The European beauty market represents a total addressable opportunity of over $4 billion across haircare and aromatherapy, supported by high digital adoption and demand for accessible, performance-led products.

Brnd.me’s hair care and aromatherapy business currently operates at an annual run rate of around $6 million, with Botanic Hearth and Majestic Pure delivering roughly 10 per cent month-on-month growth, driven by expansion and rising repeat demand.

To support regional growth, the company has appointed a general manager based in Germany and is evaluating investments in warehousing and local team expansion.

Early traction has been strong. Within weeks of launch, Botanic Hearth’s rosemary hair oil ranked among the top five hair oils in Germany, signalling strong consumer pull in a competitive market.

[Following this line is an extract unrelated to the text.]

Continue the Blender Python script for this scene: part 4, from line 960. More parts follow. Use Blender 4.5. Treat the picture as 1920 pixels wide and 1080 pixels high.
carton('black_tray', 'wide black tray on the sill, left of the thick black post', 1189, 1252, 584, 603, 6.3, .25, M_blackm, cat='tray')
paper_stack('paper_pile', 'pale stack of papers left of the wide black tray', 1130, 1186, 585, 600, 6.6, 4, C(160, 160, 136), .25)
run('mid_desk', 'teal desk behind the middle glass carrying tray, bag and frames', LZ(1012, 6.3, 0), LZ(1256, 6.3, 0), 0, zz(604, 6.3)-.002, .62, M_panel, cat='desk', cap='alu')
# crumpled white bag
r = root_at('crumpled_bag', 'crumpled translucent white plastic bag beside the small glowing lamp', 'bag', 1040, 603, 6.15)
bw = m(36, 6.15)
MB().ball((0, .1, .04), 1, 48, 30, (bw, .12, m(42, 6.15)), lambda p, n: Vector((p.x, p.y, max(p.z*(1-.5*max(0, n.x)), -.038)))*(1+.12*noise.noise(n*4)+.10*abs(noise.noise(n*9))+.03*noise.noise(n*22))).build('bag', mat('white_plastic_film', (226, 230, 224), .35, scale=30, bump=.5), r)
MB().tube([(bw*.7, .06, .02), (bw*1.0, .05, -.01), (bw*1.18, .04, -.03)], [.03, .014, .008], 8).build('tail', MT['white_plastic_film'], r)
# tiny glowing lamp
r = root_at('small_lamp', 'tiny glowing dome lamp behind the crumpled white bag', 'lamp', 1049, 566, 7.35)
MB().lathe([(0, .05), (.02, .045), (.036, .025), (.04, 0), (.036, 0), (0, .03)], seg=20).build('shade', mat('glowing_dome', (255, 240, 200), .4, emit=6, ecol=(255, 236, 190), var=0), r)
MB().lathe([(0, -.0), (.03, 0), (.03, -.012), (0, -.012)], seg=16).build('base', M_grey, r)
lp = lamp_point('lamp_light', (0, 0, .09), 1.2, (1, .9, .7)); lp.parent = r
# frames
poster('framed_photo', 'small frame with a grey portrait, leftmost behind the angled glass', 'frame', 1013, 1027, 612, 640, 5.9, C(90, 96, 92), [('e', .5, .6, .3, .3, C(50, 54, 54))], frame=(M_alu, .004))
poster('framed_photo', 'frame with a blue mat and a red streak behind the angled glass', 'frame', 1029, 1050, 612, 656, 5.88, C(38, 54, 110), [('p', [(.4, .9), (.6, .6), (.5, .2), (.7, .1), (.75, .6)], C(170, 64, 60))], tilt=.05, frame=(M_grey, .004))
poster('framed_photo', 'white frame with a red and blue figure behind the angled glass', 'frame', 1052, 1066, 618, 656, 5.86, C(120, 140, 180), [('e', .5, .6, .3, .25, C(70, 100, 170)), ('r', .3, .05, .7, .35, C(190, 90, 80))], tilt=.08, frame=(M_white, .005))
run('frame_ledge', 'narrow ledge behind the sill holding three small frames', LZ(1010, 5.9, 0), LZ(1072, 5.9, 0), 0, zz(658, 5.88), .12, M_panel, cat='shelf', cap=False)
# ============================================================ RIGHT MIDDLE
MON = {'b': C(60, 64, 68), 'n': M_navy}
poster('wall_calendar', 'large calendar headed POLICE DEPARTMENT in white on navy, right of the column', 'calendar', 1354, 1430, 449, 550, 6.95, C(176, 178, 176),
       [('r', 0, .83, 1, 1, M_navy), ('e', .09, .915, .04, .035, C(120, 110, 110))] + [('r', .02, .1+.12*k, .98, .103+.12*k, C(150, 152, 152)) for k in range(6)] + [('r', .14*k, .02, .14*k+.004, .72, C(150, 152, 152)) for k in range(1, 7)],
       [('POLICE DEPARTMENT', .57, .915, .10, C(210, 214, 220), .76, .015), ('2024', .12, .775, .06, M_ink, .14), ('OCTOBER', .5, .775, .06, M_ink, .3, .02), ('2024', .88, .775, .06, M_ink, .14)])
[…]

Brnd.me founder and chief executive officer Ananth Narayanan, said Europe represents the next phase of the company’s international strategy. He added that the European business is expected to scale to a $10 million annual run rate by the end of 2026, with long-term ambitions to reach $60 million over the next six years.

The company’s Europe strategy centres on digital-first distribution, repeat demand and TikTok-led discovery, alongside direct-to-consumer expansion to strengthen brand equity and margins.

The move also aligns with growing EU–India trade engagement, supporting long-term sourcing and cross-border supply chains.